Saio do cinema com vontade de debater, novamente rememorando quando éramos jovens, e os cineclubes brotaram nos oferecendo esta prática. Mas agora, travado pelos excessos argumentativos e a ideia da opressão que estes acabam por causar, prefiro escrever - ato solitário que procura solidariedade numa região de afetos distintos. E na solidariedade procurada, me aparece o diabo querendo levar as almas, a minha e a tua. Sou grato pelo teu esforço de ajuda, que pressinto, ainda que não fosse, pelo resgate coletivo deste diabão que se impõem também coletivamente.

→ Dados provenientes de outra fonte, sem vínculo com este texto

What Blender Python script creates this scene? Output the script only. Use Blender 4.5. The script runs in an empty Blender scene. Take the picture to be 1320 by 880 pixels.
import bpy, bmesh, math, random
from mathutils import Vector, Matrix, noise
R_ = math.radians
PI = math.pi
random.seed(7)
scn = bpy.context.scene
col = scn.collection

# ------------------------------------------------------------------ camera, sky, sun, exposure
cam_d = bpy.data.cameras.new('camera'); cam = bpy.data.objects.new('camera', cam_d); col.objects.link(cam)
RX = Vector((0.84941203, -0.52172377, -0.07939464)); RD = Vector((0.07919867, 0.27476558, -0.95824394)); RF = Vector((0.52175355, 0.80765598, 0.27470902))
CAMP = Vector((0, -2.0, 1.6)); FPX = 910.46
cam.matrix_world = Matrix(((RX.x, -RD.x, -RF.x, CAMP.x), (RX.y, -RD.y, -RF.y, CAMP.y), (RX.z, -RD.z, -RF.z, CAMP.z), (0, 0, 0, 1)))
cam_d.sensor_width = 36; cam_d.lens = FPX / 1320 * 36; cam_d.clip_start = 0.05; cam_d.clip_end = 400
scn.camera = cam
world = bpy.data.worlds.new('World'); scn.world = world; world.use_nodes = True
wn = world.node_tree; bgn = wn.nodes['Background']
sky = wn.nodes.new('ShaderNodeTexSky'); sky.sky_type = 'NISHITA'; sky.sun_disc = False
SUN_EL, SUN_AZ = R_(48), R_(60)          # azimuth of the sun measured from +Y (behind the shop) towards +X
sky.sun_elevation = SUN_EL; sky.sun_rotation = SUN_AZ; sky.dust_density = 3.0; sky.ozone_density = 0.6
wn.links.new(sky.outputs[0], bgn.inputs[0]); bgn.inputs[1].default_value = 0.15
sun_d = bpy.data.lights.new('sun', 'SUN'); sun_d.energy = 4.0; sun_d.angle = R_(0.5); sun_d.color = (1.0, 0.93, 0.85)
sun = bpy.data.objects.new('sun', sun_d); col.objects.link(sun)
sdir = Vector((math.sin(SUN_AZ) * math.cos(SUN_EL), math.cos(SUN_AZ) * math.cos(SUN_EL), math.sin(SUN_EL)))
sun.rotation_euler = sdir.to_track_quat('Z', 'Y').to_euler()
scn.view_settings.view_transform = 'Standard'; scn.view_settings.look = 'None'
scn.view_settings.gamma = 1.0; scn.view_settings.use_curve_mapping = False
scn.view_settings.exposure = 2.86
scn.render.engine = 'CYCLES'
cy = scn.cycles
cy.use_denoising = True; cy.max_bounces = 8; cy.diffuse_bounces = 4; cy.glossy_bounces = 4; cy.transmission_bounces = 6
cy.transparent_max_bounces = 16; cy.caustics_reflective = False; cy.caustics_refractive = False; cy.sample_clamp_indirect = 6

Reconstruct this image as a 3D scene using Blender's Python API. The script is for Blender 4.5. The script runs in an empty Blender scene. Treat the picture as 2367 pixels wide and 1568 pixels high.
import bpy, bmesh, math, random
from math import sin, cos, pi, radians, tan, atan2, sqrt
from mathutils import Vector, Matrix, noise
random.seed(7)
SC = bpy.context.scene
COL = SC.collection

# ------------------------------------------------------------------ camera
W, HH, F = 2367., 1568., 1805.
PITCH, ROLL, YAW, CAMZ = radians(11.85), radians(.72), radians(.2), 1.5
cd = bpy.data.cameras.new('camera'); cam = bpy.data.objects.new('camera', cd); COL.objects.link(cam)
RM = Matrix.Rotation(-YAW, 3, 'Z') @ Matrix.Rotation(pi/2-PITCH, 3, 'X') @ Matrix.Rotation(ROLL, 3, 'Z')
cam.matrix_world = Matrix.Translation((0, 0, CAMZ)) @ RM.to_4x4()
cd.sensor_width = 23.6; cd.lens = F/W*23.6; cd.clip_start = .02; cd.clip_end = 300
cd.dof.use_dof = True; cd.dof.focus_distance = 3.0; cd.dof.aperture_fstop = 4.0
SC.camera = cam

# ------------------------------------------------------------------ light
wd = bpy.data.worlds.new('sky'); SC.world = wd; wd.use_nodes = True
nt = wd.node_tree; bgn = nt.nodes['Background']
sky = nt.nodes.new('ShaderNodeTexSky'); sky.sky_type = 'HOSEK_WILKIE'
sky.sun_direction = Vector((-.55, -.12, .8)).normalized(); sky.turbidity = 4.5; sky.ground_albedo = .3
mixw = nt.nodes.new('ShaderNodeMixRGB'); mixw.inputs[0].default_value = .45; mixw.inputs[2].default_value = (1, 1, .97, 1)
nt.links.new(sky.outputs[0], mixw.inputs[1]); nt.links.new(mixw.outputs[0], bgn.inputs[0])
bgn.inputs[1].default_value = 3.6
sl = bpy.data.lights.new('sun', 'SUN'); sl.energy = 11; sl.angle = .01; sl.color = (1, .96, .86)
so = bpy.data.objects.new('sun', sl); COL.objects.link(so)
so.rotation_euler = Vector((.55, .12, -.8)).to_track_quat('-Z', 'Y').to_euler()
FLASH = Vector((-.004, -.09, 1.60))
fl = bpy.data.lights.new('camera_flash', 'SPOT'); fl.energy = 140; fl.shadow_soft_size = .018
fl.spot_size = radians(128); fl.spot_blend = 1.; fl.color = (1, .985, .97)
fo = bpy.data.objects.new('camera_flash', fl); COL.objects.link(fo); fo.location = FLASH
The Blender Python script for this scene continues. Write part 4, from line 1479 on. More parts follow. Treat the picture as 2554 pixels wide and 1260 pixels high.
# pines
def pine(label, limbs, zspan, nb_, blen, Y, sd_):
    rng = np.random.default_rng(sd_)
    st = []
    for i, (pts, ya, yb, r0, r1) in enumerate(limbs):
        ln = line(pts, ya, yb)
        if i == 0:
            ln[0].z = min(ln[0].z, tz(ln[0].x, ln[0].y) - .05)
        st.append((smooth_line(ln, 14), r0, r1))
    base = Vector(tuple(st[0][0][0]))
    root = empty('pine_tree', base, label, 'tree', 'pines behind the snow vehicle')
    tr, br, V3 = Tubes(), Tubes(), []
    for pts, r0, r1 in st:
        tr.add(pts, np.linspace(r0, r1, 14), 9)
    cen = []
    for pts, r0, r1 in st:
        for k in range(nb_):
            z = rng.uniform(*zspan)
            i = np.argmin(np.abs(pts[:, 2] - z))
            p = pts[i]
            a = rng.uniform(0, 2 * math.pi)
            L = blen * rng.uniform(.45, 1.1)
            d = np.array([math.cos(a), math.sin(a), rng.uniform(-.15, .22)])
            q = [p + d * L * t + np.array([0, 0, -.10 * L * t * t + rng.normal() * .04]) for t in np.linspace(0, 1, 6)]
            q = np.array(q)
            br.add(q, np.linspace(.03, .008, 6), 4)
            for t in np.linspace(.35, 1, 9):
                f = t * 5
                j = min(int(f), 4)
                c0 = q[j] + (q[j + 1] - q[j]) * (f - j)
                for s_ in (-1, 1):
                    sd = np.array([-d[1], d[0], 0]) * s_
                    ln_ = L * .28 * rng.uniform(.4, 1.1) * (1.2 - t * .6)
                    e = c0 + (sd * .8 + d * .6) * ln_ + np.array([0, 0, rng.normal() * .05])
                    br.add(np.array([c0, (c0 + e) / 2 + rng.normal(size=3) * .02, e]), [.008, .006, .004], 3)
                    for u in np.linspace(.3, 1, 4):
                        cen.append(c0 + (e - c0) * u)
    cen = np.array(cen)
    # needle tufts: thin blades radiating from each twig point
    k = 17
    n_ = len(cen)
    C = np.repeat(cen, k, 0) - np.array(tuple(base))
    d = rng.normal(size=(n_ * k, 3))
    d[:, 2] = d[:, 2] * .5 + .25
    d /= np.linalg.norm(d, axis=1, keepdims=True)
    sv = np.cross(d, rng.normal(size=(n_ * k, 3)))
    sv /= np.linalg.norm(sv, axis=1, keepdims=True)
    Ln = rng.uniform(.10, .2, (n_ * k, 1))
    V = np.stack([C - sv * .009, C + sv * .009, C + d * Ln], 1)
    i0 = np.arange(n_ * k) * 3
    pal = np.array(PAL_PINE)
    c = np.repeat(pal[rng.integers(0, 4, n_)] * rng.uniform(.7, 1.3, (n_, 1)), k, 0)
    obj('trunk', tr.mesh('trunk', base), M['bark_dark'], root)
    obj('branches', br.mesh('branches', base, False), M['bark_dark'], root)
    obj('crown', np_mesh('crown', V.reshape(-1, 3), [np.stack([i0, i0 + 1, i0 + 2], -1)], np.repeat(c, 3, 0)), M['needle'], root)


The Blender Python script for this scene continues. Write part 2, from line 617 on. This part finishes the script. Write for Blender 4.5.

Mas pressinto também que minha música pode ajudar no resgate, estarrecedor paralelo com o filme, apesar de lá haver perdedores explícitos personificados. Então me ofereço docilmente (e talvez sem acreditar nisso tudo, como o jovem personagem do filme) na entrega do meu melhor possível para enfrentar o desafio. E ao convocar o episódio de Adão e Eva mais uma vez ao nosso debate, que no filme pode estar representado como o aprendizado clássico pregresso do rapaz, mudo de papel para a cigana possuída (a cobra, talvez?) e ofereço a reflexão dos sentimentos paternos longevos e seus reflexos em nós. Haverá ainda reflexão possível nisto?

Por isso tudo, e pelo grande afeto que sempre surge em nossas conversas, peço ajuda para que me mostres o que vês que eu não vejo.